Troisième profil identifié : les "mères éloignées du marché du travail", qui représenteraient 14% de l'ensemble. Il s'agit principalement de jeunes parents (88%), ou de personnes vivant en couple et ne cherchant pas de travail, majoritairement des femmes (86%) peu diplômées. Ce sont les Neet qui ont disposé du plus de ressources en 2014, 8.470 euros en moyenne, dont 79% de prestations sociales, mais aussi ceux qui vivent le moins souvent chez leurs parents (14%). Les "diplômés de l’enseignement professionnel au chômage de courte durée" correspondraient à 31% de l'ensemble des Neet, soit le groupe le plus important. Majoritairement titulaires d'un CAP, BEP ou bac professionnel, ils sont les plus nombreux (81%) à avoir travaillé dans l'année et ont disposé en moyenne de 6.710 euros de ressources en 2014.

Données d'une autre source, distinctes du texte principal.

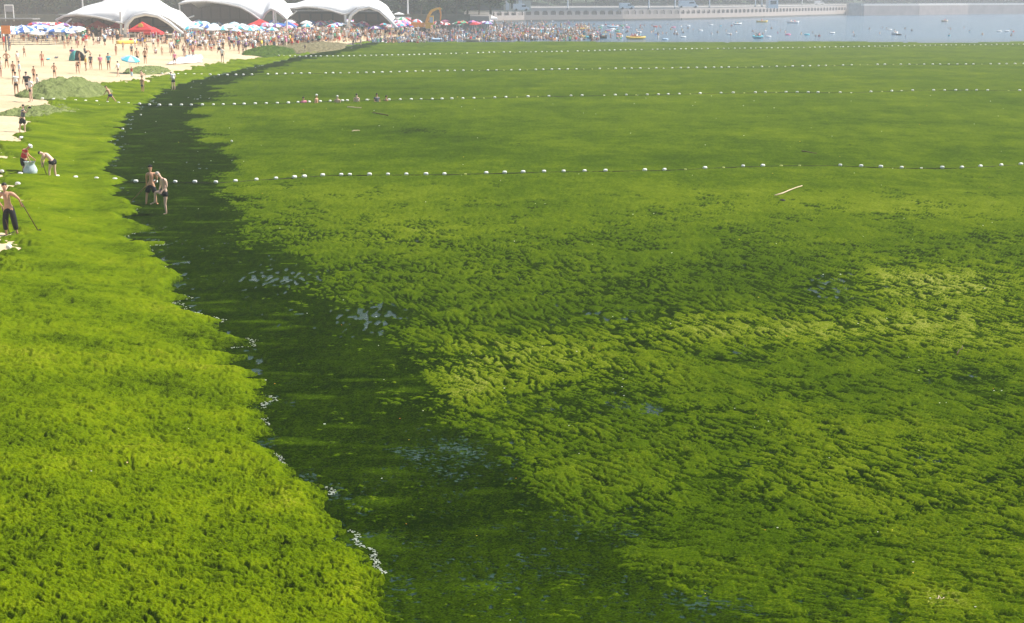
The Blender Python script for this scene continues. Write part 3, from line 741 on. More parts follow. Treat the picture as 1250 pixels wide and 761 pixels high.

Enfin, la dernière catégorie est celle des "sans diplôme éloignés de l’emploi" (20% de l'ensemble), les "Neet les plus vulnérables selon l'Injep". Ils n'ont majoritairement jamais travaillé (77% d'entre eux) et cherchent pourtant activement du travail, certains (54%) depuis plus d'un an. 27% d'entre eux sont "limités dans leur autonomie par un problème de santé". Sans aucun diplôme pour 70% d'entre eux, ils n'ont eu en moyenne que 2.810 euros de ressources en 2014 et sont les plus nombreux (91%) à vivre chez leurs parents. Leur "situation très défavorable sur le marché du travail (…) n’est compensée ni par les aides sociales ni par les revenus de parents eux-mêmes en difficulté", observe l'Injep qui appelle à mieux prendre en compte les "spécificités de ces personnes" dans le ciblage des politiques jeunesse.